• REQUIREMENTS: Transcribe the listing that follows in full, omitting pictures.

——————————

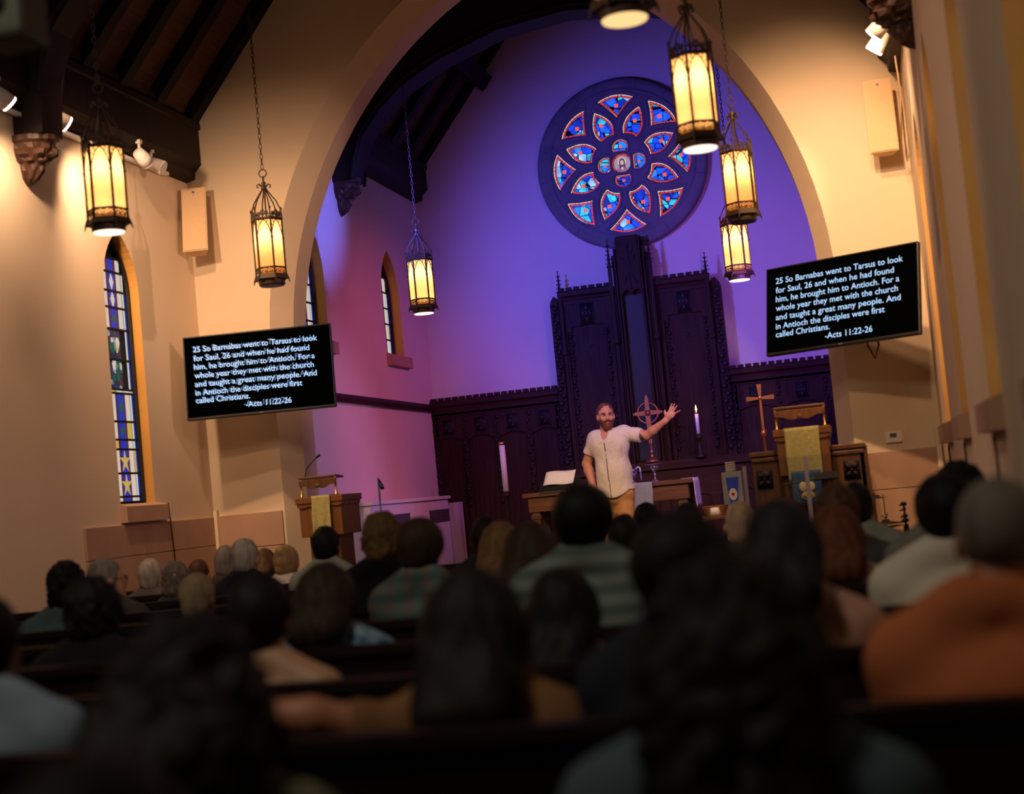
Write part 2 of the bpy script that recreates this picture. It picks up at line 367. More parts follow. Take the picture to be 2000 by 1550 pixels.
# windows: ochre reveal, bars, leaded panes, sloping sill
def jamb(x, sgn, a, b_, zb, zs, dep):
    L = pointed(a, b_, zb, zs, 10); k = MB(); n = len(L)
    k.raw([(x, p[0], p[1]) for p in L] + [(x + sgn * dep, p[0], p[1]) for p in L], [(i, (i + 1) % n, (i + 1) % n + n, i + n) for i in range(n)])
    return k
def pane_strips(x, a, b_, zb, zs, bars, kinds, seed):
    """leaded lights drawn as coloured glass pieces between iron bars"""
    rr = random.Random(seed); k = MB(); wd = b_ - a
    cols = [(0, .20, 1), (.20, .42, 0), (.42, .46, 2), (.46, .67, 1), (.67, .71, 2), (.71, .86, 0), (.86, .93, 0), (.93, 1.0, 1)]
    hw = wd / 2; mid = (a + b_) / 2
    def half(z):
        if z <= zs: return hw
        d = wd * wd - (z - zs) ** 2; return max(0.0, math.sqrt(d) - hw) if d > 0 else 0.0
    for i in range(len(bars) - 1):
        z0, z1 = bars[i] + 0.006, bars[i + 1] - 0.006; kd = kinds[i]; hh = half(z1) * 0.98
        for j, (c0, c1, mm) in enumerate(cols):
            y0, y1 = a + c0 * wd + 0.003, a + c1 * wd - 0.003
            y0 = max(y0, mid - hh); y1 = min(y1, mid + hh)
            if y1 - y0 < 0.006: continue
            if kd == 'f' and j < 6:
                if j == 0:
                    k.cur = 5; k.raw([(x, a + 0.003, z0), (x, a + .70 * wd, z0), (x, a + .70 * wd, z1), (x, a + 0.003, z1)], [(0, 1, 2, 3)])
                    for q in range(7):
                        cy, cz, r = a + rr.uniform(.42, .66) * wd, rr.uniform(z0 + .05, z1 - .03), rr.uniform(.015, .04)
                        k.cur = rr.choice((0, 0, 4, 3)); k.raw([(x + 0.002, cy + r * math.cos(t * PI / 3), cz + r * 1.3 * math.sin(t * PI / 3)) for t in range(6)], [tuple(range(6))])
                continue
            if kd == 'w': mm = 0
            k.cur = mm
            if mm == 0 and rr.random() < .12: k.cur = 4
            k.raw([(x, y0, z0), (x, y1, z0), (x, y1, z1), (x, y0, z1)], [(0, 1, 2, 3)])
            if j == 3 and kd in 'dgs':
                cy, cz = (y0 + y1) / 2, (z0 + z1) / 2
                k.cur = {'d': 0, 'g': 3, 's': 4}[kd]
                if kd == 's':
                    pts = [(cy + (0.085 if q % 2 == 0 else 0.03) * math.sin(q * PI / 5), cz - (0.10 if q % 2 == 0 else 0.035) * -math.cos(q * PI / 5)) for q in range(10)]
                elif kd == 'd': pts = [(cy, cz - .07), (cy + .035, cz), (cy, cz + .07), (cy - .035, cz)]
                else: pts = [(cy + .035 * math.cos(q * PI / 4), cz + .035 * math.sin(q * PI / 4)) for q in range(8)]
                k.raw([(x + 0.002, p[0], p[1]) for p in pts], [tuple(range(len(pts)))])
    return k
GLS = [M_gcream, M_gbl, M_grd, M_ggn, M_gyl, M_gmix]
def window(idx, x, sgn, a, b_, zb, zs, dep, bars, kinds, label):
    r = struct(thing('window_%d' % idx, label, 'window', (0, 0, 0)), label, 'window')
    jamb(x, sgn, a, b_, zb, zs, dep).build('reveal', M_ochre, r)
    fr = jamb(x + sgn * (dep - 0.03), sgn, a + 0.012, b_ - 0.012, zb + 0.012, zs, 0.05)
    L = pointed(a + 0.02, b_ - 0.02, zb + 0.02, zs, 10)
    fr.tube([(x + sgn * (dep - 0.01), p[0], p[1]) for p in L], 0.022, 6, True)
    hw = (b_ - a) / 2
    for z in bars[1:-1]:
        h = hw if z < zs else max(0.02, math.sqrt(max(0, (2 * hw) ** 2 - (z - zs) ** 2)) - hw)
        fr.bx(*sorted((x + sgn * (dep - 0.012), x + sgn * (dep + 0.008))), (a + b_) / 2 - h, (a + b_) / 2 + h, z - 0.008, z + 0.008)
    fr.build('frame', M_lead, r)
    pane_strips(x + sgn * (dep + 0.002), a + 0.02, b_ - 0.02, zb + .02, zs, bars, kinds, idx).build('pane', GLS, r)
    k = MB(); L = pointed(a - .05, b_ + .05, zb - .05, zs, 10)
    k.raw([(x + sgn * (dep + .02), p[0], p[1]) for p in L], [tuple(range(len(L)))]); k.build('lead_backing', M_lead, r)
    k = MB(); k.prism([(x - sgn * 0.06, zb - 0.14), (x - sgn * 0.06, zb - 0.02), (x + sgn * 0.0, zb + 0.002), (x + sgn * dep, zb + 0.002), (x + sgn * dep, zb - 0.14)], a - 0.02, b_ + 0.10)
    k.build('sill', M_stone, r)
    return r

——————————

• SOLVED PROBLEM:
Write part 2 of the bpy script that recreates this picture. It picks up at line 367. More parts follow. Take the picture to be 2000 by 1550 pixels.
# windows: ochre reveal, bars, leaded panes, sloping sill
def jamb(x, sgn, a, b_, zb, zs, dep):
    L = pointed(a, b_, zb, zs, 10); k = MB(); n = len(L)
    k.raw([(x, p[0], p[1]) for p in L] + [(x + sgn * dep, p[0], p[1]) for p in L], [(i, (i + 1) % n, (i + 1) % n + n, i + n) for i in range(n)])
    return k
def pane_strips(x, a, b_, zb, zs, bars, kinds, seed):
    """leaded lights drawn as coloured glass pieces between iron bars"""
    rr = random.Random(seed); k = MB(); wd = b_ - a
    cols = [(0, .20, 1), (.20, .42, 0), (.42, .46, 2), (.46, .67, 1), (.67, .71, 2), (.71, .86, 0), (.86, .93, 0), (.93, 1.0, 1)]
    hw = wd / 2; mid = (a + b_) / 2
    def half(z):
        if z <= zs: return hw
        d = wd * wd - (z - zs) ** 2; return max(0.0, math.sqrt(d) - hw) if d > 0 else 0.0
    for i in range(len(bars) - 1):
        z0, z1 = bars[i] + 0.006, bars[i + 1] - 0.006; kd = kinds[i]; hh = half(z1) * 0.98
        for j, (c0, c1, mm) in enumerate(cols):
            y0, y1 = a + c0 * wd + 0.003, a + c1 * wd - 0.003
            y0 = max(y0, mid - hh); y1 = min(y1, mid + hh)
            if y1 - y0 < 0.006: continue
            if kd == 'f' and j < 6:
                if j == 0:
                    k.cur = 5; k.raw([(x, a + 0.003, z0), (x, a + .70 * wd, z0), (x, a + .70 * wd, z1), (x, a + 0.003, z1)], [(0, 1, 2, 3)])
                    for q in range(7):
                        cy, cz, r = a + rr.uniform(.42, .66) * wd, rr.uniform(z0 + .05, z1 - .03), rr.uniform(.015, .04)
                        k.cur = rr.choice((0, 0, 4, 3)); k.raw([(x + 0.002, cy + r * math.cos(t * PI / 3), cz + r * 1.3 * math.sin(t * PI / 3)) for t in range(6)], [tuple(range(6))])
                continue
            if kd == 'w': mm = 0
            k.cur = mm
            if mm == 0 and rr.random() < .12: k.cur = 4
            k.raw([(x, y0, z0), (x, y1, z0), (x, y1, z1), (x, y0, z1)], [(0, 1, 2, 3)])
            if j == 3 and kd in 'dgs':
                cy, cz = (y0 + y1) / 2, (z0 + z1) / 2
                k.cur = {'d': 0, 'g': 3, 's': 4}[kd]
                if kd == 's':
                    pts = [(cy + (0.085 if q % 2 == 0 else 0.03) * math.sin(q * PI / 5), cz - (0.10 if q % 2 == 0 else 0.035) * -math.cos(q * PI / 5)) for q in range(10)]
                elif kd == 'd': pts = [(cy, cz - .07), (cy + .035, cz), (cy, cz + .07), (cy - .035, cz)]
                else: pts = [(cy + .035 * math.cos(q * PI / 4), cz + .035 * math.sin(q * PI / 4)) for q in range(8)]
                k.raw([(x + 0.002, p[0], p[1]) for p in pts], [tuple(range(len(pts)))])
    return k
GLS = [M_gcream, M_gbl, M_grd, M_ggn, M_gyl, M_gmix]
def window(idx, x, sgn, a, b_, zb, zs, dep, bars, kinds, label):
    r = struct(thing('window_%d' % idx, label, 'window', (0, 0, 0)), label, 'window')
    jamb(x, sgn, a, b_, zb, zs, dep).build('reveal', M_ochre, r)
    fr = jamb(x + sgn * (dep - 0.03), sgn, a + 0.012, b_ - 0.012, zb + 0.012, zs, 0.05)
    L = pointed(a + 0.02, b_ - 0.02, zb + 0.02, zs, 10)
    fr.tube([(x + sgn * (dep - 0.01), p[0], p[1]) for p in L], 0.022, 6, True)
    hw = (b_ - a) / 2
    for z in bars[1:-1]:
        h = hw if z < zs else max(0.02, math.sqrt(max(0, (2 * hw) ** 2 - (z - zs) ** 2)) - hw)
        fr.bx(*sorted((x + sgn * (dep - 0.012), x + sgn * (dep + 0.008))), (a + b_) / 2 - h, (a + b_) / 2 + h, z - 0.008, z + 0.008)
    fr.build('frame', M_lead, r)
    pane_strips(x + sgn * (dep + 0.002), a + 0.02, b_ - 0.02, zb + .02, zs, bars, kinds, idx).build('pane', GLS, r)
    k = MB(); L = pointed(a - .05, b_ + .05, zb - .05, zs, 10)
    k.raw([(x + sgn * (dep + .02), p[0], p[1]) for p in L], [tuple(range(len(L)))]); k.build('lead_backing', M_lead, r)
    k = MB(); k.prism([(x - sgn * 0.06, zb - 0.14), (x - sgn * 0.06, zb - 0.02), (x + sgn * 0.0, zb + 0.002), (x + sgn * dep, zb + 0.002), (x + sgn * dep, zb - 0.14)], a - 0.02, b_ + 0.10)
    k.build('sill', M_stone, r)
    return r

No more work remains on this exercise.